[3D scene scripts]

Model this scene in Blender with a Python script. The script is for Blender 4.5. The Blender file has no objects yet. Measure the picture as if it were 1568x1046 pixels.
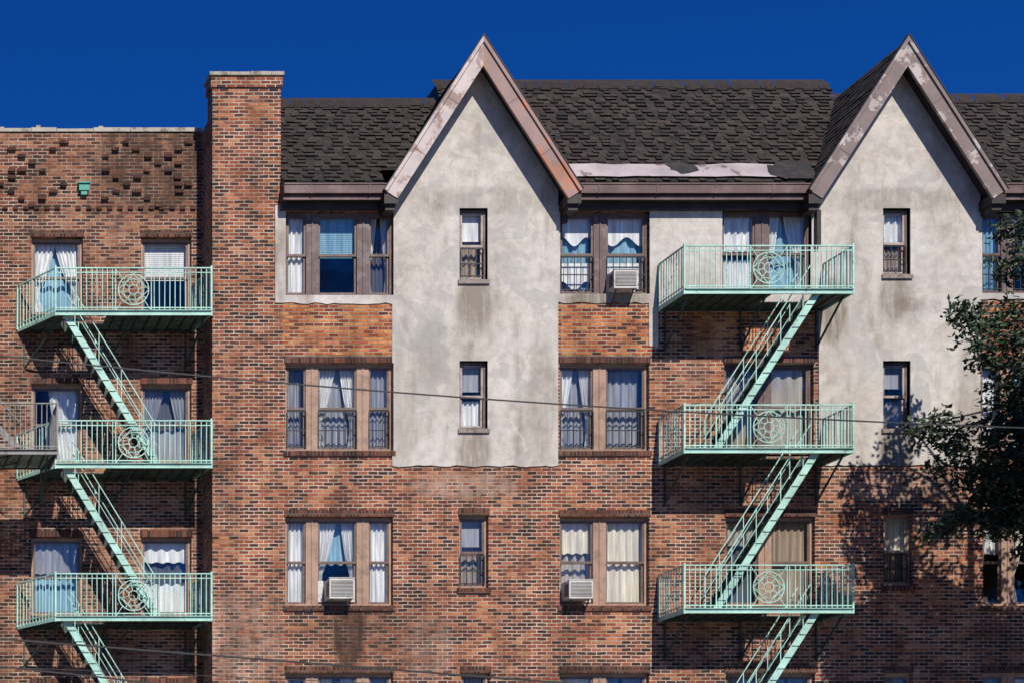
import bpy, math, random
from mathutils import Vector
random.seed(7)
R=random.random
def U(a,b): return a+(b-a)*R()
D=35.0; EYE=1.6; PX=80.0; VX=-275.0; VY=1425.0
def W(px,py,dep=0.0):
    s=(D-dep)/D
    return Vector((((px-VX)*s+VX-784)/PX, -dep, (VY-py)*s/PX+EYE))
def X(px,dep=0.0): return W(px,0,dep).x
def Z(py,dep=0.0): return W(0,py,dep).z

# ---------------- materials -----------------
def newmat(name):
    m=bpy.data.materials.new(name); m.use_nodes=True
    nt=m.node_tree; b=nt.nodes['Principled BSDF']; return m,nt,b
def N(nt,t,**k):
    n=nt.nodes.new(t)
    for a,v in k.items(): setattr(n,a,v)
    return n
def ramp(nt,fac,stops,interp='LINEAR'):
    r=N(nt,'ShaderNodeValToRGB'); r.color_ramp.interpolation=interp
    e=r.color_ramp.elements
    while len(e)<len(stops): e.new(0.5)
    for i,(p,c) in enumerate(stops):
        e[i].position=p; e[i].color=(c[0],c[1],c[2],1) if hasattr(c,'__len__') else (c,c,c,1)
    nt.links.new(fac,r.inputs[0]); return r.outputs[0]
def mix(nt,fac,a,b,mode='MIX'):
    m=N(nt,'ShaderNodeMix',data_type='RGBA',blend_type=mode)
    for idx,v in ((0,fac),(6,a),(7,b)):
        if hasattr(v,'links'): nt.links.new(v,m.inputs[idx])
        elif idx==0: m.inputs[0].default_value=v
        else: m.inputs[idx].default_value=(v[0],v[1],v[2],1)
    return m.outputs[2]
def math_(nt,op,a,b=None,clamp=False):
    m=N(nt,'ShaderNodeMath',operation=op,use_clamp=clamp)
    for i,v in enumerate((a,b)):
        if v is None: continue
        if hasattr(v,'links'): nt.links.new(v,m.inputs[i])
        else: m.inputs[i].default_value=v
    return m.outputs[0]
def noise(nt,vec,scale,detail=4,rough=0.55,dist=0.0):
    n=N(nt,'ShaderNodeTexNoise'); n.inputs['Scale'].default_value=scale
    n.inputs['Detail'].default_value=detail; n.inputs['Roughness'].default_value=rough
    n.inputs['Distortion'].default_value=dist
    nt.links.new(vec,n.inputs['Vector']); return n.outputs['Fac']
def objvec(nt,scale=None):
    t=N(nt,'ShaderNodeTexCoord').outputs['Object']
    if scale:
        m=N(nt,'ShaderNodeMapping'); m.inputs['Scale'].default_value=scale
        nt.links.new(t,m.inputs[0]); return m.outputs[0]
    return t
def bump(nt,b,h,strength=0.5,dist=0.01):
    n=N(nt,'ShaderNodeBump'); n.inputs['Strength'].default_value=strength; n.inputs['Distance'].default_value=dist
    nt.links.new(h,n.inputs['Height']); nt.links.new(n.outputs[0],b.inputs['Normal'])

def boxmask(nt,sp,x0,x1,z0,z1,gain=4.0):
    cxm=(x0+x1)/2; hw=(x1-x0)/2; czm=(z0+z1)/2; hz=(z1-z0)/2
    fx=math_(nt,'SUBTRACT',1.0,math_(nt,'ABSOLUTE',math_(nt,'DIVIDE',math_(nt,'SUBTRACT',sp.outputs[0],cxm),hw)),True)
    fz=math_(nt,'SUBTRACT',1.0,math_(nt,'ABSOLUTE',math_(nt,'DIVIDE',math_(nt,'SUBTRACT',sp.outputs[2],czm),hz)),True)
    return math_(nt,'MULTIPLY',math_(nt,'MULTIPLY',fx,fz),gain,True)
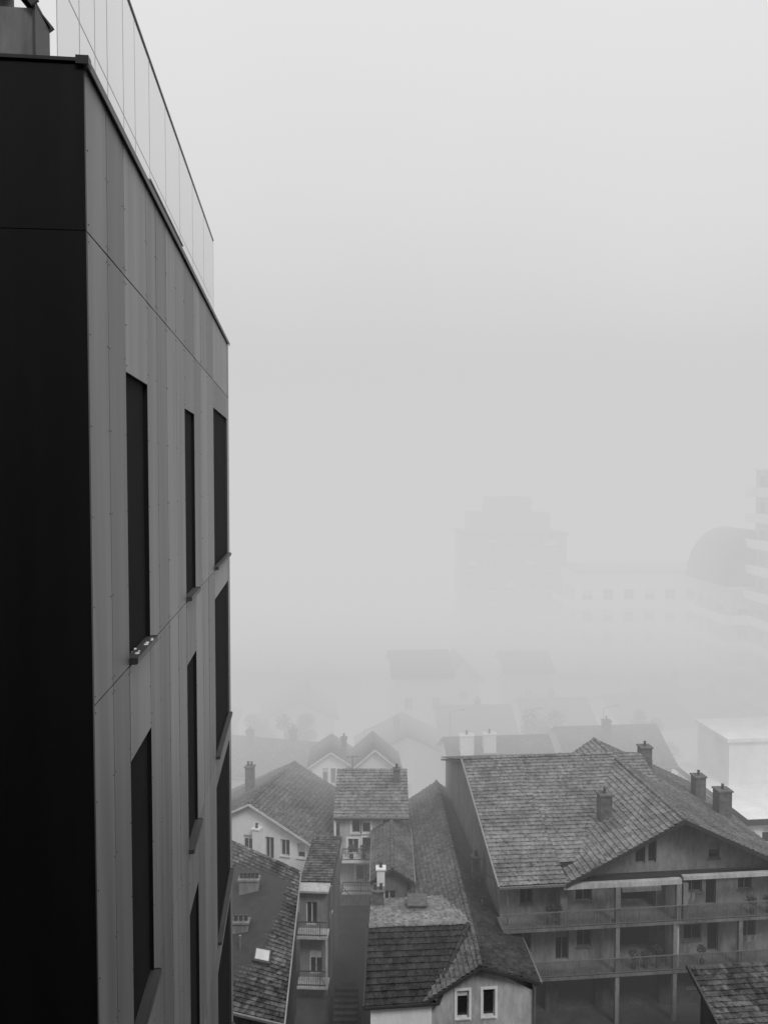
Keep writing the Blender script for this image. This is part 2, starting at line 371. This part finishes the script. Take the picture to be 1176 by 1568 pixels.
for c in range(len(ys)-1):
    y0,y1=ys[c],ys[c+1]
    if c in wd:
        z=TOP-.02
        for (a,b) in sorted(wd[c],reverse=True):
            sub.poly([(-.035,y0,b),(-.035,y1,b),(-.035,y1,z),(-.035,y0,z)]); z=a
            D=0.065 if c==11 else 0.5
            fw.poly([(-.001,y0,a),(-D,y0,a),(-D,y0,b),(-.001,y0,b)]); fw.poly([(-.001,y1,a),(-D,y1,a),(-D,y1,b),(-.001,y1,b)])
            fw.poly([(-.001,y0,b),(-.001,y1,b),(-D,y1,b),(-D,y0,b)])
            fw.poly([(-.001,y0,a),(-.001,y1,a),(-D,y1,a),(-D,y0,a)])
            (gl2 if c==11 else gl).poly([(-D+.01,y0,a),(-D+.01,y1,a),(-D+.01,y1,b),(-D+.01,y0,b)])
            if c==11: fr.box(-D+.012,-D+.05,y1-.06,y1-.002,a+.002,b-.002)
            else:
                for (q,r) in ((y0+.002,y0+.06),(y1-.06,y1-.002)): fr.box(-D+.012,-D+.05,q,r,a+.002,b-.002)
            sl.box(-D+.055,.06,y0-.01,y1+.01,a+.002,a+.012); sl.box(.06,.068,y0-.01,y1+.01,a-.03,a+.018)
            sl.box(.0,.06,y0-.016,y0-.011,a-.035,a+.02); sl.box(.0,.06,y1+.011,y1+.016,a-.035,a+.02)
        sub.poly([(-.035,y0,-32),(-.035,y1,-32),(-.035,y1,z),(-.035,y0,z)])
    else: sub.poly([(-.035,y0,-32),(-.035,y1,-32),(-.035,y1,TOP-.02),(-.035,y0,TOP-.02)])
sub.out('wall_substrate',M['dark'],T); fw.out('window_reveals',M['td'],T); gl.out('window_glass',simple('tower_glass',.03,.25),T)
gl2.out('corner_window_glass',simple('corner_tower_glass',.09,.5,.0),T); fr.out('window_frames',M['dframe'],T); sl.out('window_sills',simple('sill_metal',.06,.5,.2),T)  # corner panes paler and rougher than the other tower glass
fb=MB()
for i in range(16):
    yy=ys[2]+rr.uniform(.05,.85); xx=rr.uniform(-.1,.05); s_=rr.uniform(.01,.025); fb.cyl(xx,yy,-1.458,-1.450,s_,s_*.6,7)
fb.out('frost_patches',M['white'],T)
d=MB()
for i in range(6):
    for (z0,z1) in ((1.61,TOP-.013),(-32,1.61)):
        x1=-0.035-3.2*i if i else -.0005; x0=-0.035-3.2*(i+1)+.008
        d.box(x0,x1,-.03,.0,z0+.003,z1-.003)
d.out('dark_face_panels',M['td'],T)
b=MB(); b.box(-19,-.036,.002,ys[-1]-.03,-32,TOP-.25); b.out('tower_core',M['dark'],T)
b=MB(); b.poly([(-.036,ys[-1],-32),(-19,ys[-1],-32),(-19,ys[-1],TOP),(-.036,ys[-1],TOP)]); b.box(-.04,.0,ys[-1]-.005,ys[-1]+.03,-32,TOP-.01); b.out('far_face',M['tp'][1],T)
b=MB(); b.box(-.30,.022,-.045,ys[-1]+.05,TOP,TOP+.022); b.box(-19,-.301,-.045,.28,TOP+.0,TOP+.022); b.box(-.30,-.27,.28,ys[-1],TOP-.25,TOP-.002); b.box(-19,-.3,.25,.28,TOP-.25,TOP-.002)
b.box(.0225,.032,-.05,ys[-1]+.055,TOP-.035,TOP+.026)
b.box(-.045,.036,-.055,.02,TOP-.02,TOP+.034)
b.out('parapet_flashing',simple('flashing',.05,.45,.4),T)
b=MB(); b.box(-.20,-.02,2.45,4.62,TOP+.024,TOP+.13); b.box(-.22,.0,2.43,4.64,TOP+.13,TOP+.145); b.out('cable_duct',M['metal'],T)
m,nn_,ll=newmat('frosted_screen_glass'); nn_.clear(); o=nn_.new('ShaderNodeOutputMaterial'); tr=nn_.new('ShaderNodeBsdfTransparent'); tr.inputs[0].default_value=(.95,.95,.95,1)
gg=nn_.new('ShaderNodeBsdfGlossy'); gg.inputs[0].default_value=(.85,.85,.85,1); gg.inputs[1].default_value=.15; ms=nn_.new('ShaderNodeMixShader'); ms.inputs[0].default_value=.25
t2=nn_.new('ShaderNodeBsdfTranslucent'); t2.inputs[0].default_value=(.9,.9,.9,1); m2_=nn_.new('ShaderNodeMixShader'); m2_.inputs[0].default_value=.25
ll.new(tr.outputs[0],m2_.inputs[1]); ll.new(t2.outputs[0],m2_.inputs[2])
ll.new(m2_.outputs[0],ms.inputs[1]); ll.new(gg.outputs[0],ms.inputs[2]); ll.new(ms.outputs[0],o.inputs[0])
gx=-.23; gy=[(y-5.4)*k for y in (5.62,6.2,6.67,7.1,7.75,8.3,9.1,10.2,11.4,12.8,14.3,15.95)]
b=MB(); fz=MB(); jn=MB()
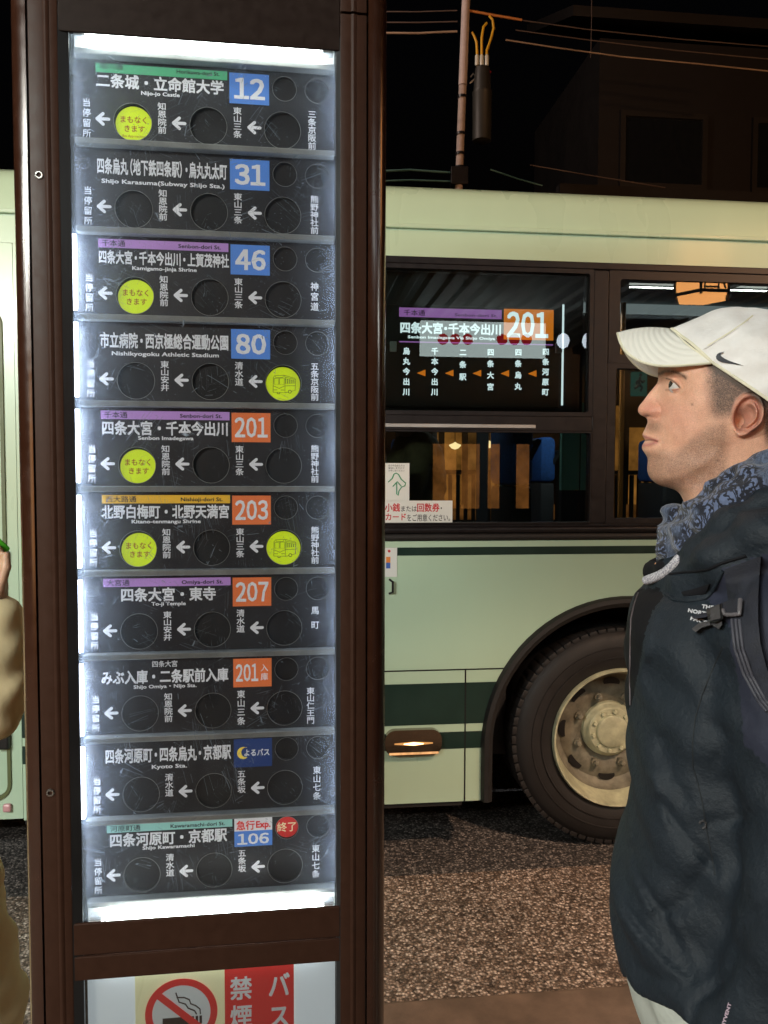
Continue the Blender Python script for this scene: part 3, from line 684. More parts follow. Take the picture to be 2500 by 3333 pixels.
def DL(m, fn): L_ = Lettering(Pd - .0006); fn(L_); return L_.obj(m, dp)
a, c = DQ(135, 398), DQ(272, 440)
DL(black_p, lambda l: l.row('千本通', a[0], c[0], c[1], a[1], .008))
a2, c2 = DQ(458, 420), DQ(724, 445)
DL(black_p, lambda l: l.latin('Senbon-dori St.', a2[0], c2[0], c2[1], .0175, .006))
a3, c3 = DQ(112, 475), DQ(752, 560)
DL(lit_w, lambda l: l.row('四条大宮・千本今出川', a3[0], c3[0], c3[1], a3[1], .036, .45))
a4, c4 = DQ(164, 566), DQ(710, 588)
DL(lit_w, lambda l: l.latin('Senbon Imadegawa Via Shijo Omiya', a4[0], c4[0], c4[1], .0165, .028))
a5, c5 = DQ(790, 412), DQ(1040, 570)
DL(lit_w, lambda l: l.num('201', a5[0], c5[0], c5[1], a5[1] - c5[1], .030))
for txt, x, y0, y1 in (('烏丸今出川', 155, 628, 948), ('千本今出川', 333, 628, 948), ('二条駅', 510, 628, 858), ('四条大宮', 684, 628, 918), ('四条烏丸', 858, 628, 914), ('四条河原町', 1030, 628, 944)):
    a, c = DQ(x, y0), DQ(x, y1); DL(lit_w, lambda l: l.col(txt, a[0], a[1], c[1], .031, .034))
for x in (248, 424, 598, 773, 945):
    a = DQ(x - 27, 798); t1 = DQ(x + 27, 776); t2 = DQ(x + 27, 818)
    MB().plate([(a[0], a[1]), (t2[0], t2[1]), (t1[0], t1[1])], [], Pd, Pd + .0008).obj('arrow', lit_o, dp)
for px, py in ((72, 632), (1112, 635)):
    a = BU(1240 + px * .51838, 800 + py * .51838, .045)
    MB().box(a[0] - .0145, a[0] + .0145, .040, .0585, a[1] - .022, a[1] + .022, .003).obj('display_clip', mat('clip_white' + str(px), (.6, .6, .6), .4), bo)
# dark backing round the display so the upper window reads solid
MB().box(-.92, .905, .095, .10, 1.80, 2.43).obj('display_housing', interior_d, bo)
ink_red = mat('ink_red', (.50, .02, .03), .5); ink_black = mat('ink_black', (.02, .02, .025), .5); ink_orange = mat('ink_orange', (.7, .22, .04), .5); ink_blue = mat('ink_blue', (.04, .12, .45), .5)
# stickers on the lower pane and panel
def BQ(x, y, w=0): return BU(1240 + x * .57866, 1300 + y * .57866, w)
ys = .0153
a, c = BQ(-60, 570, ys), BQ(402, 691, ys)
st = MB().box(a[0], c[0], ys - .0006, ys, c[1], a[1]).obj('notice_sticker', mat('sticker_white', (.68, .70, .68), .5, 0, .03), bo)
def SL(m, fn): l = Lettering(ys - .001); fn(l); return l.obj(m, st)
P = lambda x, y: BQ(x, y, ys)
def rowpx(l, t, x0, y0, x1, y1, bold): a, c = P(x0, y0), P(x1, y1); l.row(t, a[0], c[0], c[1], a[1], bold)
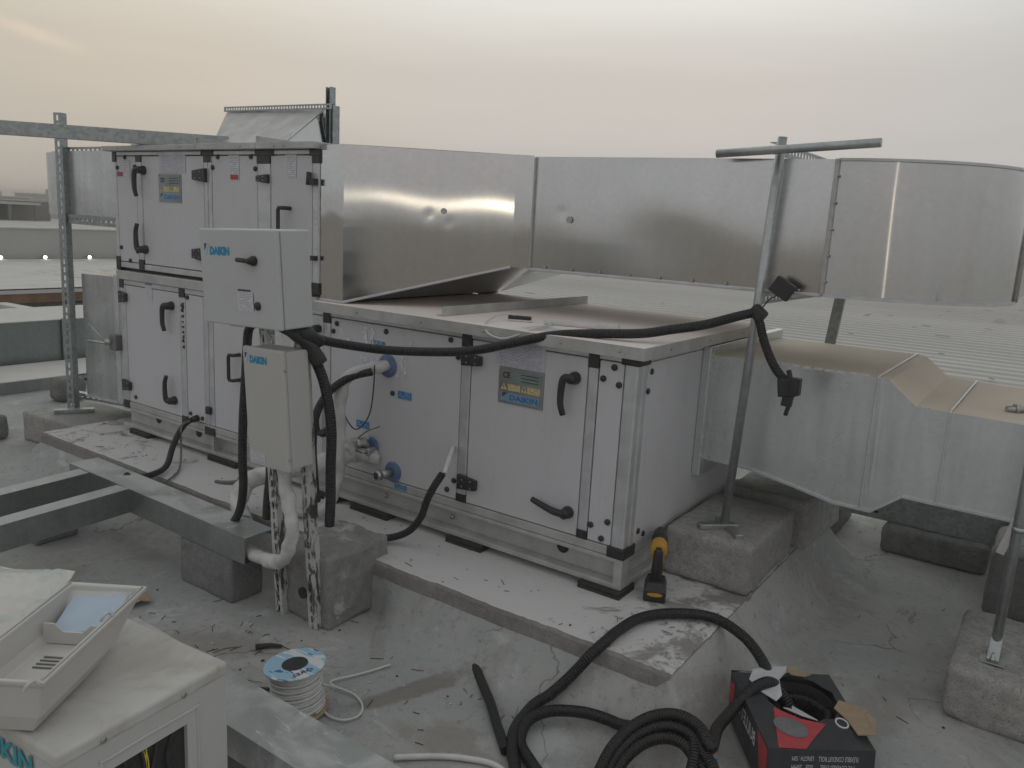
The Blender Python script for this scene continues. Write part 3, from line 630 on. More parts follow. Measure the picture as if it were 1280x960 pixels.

## [Stated goal]
The lines from the top of the data above through the one holding "def Z(py,dep=0.0): return W(0,py,dep).z" are to be repeated exactly, and only those, with no pictures.

## [Solution to the exercise]
Model this scene in Blender with a Python script. The script is for Blender 4.5. The Blender file has no objects yet. Measure the picture as if it were 1568x1046 pixels.
import bpy, math, random
from mathutils import Vector
random.seed(7)
R=random.random
def U(a,b): return a+(b-a)*R()
D=35.0; EYE=1.6; PX=80.0; VX=-275.0; VY=1425.0
def W(px,py,dep=0.0):
    s=(D-dep)/D
    return Vector((((px-VX)*s+VX-784)/PX, -dep, (VY-py)*s/PX+EYE))
def X(px,dep=0.0): return W(px,0,dep).x
def Z(py,dep=0.0): return W(0,py,dep).z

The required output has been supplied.